◆ Requirement
Please transcribe the listing below in full and word for word, without its pictures.

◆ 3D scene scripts
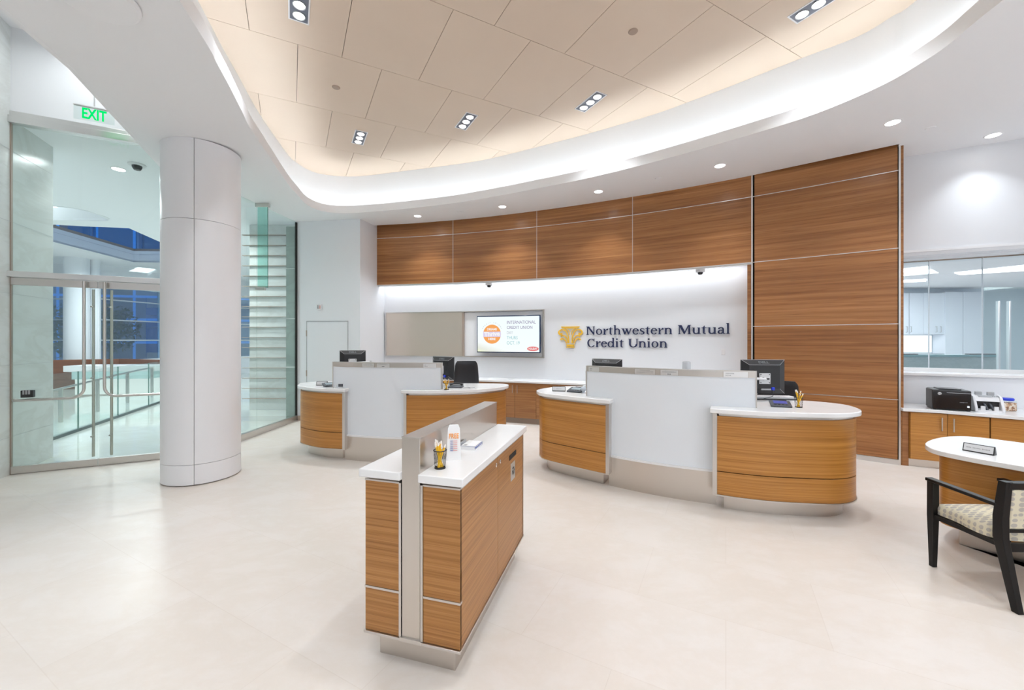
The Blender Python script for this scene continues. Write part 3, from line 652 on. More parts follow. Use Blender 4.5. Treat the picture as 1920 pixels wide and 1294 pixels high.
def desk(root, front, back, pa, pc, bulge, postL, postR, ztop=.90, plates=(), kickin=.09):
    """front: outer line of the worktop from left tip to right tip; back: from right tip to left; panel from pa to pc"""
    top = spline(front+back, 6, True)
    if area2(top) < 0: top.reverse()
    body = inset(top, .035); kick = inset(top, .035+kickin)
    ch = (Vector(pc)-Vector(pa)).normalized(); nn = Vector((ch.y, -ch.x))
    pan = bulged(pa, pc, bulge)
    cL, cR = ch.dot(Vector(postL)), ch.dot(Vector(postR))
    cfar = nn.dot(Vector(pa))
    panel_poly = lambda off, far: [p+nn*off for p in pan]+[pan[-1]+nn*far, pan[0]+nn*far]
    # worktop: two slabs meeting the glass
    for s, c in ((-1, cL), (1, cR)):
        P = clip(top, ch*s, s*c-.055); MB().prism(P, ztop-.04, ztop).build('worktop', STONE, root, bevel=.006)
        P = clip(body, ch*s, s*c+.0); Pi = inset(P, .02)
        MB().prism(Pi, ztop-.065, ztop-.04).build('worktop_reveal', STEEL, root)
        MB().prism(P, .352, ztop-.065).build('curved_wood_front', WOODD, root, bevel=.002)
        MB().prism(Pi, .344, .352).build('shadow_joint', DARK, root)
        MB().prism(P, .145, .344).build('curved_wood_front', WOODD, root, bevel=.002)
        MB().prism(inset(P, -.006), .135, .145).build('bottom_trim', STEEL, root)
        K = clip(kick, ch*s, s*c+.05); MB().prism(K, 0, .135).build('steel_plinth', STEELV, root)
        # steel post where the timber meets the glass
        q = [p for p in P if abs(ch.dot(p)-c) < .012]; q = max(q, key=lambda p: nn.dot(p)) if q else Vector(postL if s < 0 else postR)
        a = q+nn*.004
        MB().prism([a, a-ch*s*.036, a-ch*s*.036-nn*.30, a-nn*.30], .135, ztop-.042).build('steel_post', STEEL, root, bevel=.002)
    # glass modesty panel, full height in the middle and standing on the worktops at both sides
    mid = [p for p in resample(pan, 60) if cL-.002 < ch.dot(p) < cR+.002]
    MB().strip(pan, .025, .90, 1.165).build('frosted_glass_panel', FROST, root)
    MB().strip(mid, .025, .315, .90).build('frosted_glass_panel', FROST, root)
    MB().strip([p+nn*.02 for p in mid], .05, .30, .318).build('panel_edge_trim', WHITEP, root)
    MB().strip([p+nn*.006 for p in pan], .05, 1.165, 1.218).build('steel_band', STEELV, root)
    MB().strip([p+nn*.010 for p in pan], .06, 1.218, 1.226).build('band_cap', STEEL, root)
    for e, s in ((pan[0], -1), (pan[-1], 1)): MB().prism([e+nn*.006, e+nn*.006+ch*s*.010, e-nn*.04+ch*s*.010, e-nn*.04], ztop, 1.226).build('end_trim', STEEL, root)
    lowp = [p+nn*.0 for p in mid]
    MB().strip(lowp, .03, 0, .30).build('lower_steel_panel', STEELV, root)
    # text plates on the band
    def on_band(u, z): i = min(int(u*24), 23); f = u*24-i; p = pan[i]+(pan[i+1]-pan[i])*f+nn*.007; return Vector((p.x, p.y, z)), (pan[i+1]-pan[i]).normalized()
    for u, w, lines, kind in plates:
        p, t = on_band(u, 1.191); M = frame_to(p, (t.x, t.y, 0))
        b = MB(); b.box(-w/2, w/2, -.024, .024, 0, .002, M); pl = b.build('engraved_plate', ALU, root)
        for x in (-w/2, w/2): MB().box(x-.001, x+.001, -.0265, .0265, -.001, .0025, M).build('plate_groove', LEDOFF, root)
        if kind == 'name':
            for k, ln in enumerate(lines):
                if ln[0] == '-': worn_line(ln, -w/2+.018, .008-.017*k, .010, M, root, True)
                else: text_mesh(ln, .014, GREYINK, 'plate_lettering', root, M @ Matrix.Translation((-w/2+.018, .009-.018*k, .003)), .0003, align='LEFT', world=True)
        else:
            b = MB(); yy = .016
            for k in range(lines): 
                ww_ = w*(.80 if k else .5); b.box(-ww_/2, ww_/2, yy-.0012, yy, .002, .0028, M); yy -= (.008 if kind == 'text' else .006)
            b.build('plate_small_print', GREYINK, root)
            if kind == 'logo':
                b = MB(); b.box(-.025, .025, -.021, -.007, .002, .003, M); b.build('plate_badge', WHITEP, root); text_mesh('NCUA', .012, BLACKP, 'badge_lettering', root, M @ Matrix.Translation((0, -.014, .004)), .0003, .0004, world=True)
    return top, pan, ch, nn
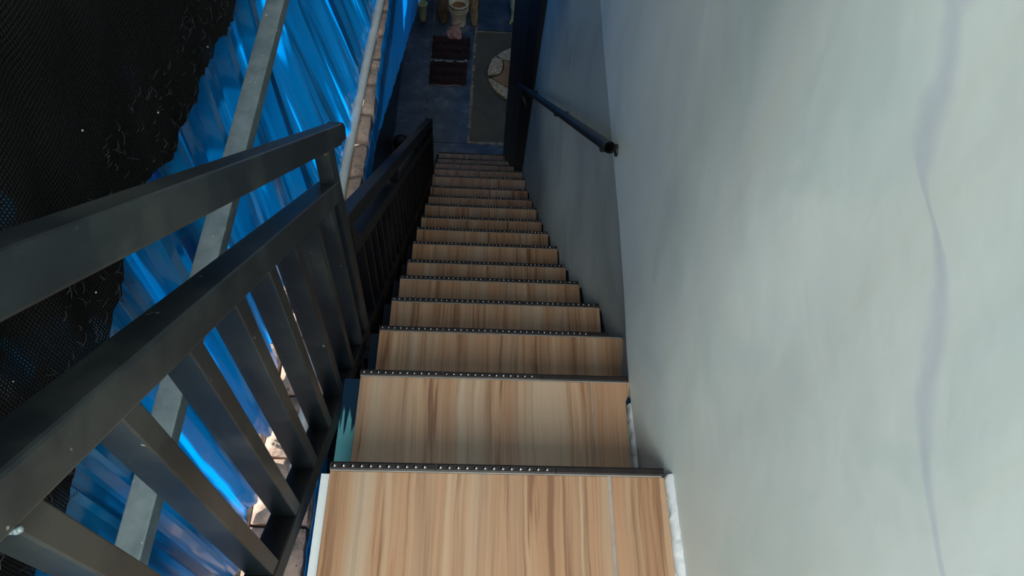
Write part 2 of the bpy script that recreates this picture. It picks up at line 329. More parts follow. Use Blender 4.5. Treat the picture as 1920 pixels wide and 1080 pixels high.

◆ Reply
The Blender Python script for this scene continues. Write part 3, from line 652 on. More parts follow. Use Blender 4.5. Treat the picture as 1920 pixels wide and 1294 pixels high.
def desk(root, front, back, pa, pc, bulge, postL, postR, ztop=.90, plates=(), kickin=.09):
    """front: outer line of the worktop from left tip to right tip; back: from right tip to left; panel from pa to pc"""
    top = spline(front+back, 6, True)
    if area2(top) < 0: top.reverse()
    body = inset(top, .035); kick = inset(top, .035+kickin)
    ch = (Vector(pc)-Vector(pa)).normalized(); nn = Vector((ch.y, -ch.x))
    pan = bulged(pa, pc, bulge)
    cL, cR = ch.dot(Vector(postL)), ch.dot(Vector(postR))
    cfar = nn.dot(Vector(pa))
    panel_poly = lambda off, far: [p+nn*off for p in pan]+[pan[-1]+nn*far, pan[0]+nn*far]
    # worktop: two slabs meeting the glass
    for s, c in ((-1, cL), (1, cR)):
        P = clip(top, ch*s, s*c-.055); MB().prism(P, ztop-.04, ztop).build('worktop', STONE, root, bevel=.006)
        P = clip(body, ch*s, s*c+.0); Pi = inset(P, .02)
        MB().prism(Pi, ztop-.065, ztop-.04).build('worktop_reveal', STEEL, root)
        MB().prism(P, .352, ztop-.065).build('curved_wood_front', WOODD, root, bevel=.002)
        MB().prism(Pi, .344, .352).build('shadow_joint', DARK, root)
        MB().prism(P, .145, .344).build('curved_wood_front', WOODD, root, bevel=.002)
        MB().prism(inset(P, -.006), .135, .145).build('bottom_trim', STEEL, root)
        K = clip(kick, ch*s, s*c+.05); MB().prism(K, 0, .135).build('steel_plinth', STEELV, root)
        # steel post where the timber meets the glass
        q = [p for p in P if abs(ch.dot(p)-c) < .012]; q = max(q, key=lambda p: nn.dot(p)) if q else Vector(postL if s < 0 else postR)
        a = q+nn*.004
        MB().prism([a, a-ch*s*.036, a-ch*s*.036-nn*.30, a-nn*.30], .135, ztop-.042).build('steel_post', STEEL, root, bevel=.002)
    # glass modesty panel, full height in the middle and standing on the worktops at both sides
    mid = [p for p in resample(pan, 60) if cL-.002 < ch.dot(p) < cR+.002]
    MB().strip(pan, .025, .90, 1.165).build('frosted_glass_panel', FROST, root)
    MB().strip(mid, .025, .315, .90).build('frosted_glass_panel', FROST, root)
    MB().strip([p+nn*.02 for p in mid], .05, .30, .318).build('panel_edge_trim', WHITEP, root)
    MB().strip([p+nn*.006 for p in pan], .05, 1.165, 1.218).build('steel_band', STEELV, root)
    MB().strip([p+nn*.010 for p in pan], .06, 1.218, 1.226).build('band_cap', STEEL, root)
    for e, s in ((pan[0], -1), (pan[-1], 1)): MB().prism([e+nn*.006, e+nn*.006+ch*s*.010, e-nn*.04+ch*s*.010, e-nn*.04], ztop, 1.226).build('end_trim', STEEL, root)
    lowp = [p+nn*.0 for p in mid]
    MB().strip(lowp, .03, 0, .30).build('lower_steel_panel', STEELV, root)
    # text plates on the band
    def on_band(u, z): i = min(int(u*24), 23); f = u*24-i; p = pan[i]+(pan[i+1]-pan[i])*f+nn*.007; return Vector((p.x, p.y, z)), (pan[i+1]-pan[i]).normalized()
    for u, w, lines, kind in plates:
        p, t = on_band(u, 1.191); M = frame_to(p, (t.x, t.y, 0))
        b = MB(); b.box(-w/2, w/2, -.024, .024, 0, .002, M); pl = b.build('engraved_plate', ALU, root)
        for x in (-w/2, w/2): MB().box(x-.001, x+.001, -.0265, .0265, -.001, .0025, M).build('plate_groove', LEDOFF, root)
        if kind == 'name':
            for k, ln in enumerate(lines):
                if ln[0] == '-': worn_line(ln, -w/2+.018, .008-.017*k, .010, M, root, True)
                else: text_mesh(ln, .014, GREYINK, 'plate_lettering', root, M @ Matrix.Translation((-w/2+.018, .009-.018*k, .003)), .0003, align='LEFT', world=True)
        else:
            b = MB(); yy = .016
            for k in range(lines): 
                ww_ = w*(.80 if k else .5); b.box(-ww_/2, ww_/2, yy-.0012, yy, .002, .0028, M); yy -= (.008 if kind == 'text' else .006)
            b.build('plate_small_print', GREYINK, root)
            if kind == 'logo':
                b = MB(); b.box(-.025, .025, -.021, -.007, .002, .003, M); b.build('plate_badge', WHITEP, root); text_mesh('NCUA', .012, BLACKP, 'badge_lettering', root, M @ Matrix.Translation((0, -.014, .004)), .0003, .0004, world=True)
    return top, pan, ch, nn
Write part 2 of the bpy script that recreates this picture. It picks up at line 329. More parts follow. Use Blender 4.5. Treat the picture as 1920 pixels wide and 1080 pixels high.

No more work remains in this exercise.